The Connecticut General Assembly decided to conduct its review of eminent domain law through a specially convened Joint Judiciary and Planning and Development Committee, which began hearings on July 28, 2005. There seems to be a split between two provisions:
  • “Eminent domain shall not be exercised with respect to housing unless it is substantially related to an important government interest”
  • “Eminent domain shall not be exercised with respect to housing unless it is narrowly tailored to achieve a compelling government interest.”

These provisions immediately raised the question, what about eminent domain over a business which provides the income—that is, the maintenance—for its owner?
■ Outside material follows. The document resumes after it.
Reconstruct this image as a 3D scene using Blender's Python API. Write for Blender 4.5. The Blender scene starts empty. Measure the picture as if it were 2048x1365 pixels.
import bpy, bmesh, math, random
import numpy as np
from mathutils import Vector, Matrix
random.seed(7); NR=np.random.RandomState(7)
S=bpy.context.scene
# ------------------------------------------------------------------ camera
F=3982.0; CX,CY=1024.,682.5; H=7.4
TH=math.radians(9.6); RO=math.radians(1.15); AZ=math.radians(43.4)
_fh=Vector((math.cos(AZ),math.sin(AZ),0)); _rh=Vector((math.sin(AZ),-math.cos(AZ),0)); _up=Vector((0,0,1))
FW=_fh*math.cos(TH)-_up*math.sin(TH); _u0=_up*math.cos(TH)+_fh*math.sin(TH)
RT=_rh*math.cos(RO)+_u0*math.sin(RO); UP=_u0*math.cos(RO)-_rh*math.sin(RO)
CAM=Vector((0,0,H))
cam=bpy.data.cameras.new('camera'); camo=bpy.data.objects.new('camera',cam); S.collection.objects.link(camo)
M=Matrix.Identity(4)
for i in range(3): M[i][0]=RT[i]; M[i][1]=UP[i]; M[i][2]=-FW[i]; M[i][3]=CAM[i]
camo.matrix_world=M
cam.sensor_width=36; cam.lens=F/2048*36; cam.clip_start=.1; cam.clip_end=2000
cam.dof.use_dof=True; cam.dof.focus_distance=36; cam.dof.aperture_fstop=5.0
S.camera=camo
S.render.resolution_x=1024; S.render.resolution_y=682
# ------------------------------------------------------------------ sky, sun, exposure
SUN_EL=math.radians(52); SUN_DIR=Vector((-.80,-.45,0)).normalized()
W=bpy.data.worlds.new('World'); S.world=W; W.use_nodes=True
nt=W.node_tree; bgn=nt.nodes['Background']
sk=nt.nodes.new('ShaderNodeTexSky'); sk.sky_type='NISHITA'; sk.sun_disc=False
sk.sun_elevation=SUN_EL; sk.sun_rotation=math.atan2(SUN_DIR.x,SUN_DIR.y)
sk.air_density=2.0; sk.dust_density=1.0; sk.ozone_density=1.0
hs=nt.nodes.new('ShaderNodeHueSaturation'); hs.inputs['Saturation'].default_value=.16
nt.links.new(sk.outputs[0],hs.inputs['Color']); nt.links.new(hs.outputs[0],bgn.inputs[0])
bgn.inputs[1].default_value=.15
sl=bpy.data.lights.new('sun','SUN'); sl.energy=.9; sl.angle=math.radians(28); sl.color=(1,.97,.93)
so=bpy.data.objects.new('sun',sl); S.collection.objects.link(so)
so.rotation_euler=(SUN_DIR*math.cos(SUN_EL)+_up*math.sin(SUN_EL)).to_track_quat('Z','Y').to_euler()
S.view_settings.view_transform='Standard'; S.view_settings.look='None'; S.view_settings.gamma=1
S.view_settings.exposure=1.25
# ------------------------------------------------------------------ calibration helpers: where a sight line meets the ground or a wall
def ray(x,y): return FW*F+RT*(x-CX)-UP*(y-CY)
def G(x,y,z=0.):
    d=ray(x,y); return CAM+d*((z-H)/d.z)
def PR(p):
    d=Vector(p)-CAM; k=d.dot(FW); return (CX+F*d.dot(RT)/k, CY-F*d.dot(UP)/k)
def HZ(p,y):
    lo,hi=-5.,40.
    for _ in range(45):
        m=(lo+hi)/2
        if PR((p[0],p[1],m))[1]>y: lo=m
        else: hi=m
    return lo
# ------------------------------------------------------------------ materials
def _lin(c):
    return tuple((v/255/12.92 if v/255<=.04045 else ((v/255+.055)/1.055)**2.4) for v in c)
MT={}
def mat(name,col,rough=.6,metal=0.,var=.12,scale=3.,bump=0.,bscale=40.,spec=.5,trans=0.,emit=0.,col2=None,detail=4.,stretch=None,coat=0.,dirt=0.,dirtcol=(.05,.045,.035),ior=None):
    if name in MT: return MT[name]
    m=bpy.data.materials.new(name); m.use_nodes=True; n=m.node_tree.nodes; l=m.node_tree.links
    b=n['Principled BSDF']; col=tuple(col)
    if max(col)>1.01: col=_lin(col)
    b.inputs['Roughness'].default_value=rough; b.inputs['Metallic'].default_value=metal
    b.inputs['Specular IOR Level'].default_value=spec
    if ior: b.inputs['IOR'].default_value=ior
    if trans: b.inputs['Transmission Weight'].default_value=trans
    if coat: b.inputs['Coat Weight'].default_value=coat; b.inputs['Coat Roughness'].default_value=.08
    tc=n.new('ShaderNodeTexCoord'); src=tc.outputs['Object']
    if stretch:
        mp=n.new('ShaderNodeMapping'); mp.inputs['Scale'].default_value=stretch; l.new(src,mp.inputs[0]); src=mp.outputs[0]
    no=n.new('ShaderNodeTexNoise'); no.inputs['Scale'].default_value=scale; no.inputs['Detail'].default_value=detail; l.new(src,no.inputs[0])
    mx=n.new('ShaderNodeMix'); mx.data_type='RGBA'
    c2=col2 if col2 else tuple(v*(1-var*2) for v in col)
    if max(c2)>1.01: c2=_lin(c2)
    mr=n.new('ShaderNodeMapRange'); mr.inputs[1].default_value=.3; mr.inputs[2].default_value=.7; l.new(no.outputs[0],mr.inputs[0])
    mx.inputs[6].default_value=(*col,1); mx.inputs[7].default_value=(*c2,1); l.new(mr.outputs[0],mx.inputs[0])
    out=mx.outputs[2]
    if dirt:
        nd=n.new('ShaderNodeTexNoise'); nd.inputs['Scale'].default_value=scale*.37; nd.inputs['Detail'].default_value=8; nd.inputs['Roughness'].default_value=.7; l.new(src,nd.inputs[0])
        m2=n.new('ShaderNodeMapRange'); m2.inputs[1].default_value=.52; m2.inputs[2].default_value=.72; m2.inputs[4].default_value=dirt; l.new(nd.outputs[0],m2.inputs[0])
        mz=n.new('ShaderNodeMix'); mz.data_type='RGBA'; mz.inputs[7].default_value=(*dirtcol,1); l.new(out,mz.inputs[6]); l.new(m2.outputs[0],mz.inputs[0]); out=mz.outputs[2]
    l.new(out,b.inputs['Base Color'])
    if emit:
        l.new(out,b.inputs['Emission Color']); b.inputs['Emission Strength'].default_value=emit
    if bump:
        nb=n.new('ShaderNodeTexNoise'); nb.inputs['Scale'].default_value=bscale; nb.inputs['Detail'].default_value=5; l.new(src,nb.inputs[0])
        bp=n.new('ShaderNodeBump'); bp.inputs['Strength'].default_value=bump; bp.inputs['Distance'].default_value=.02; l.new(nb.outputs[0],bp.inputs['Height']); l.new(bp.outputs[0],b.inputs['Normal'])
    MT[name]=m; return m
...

Then is this an appropriate addition:
  • “Eminent domain shall not be exercised with respect to maintenance unless it is narrowly tailored to achieve a compelling government interest.”

Signing Alabama’s revision to eminent domain on August 3, 2005, Governor Robert Riley said: “What our new law does is restore the level of protection that existed prior to the Supreme Court's ruling in June,” even though the decision merely ratified previous rulings on eminent domain.

The Alabama law purportedly eliminated eminent domain for industrial, commercial, office, retail or residential development, but could be used to construct roads, public buildings and to remove blight; blight included areas which are obsolete, faulty in arrangement or design, or in danger of becoming blighted. As Dana Berliner, an IJ attorney, said of the blight provision: “All of these are ways of saying we'd like to construct something else here that has a different layout.” (The governor replied that he was willing to consider changes.)

The apparent exceptions to “economic development” are more problematic than the language about blight. In the case of a concept such as “economic development” which, as Justice Stevens pointed out, does not, in the first place, distinguish a different kind of eminent domain, making “exceptions” to “economic development” merely puts the question, what is the Constitution? We are back to square one; the concept of “exceptions” retards, rather than advances, the inquiry into eminent domain.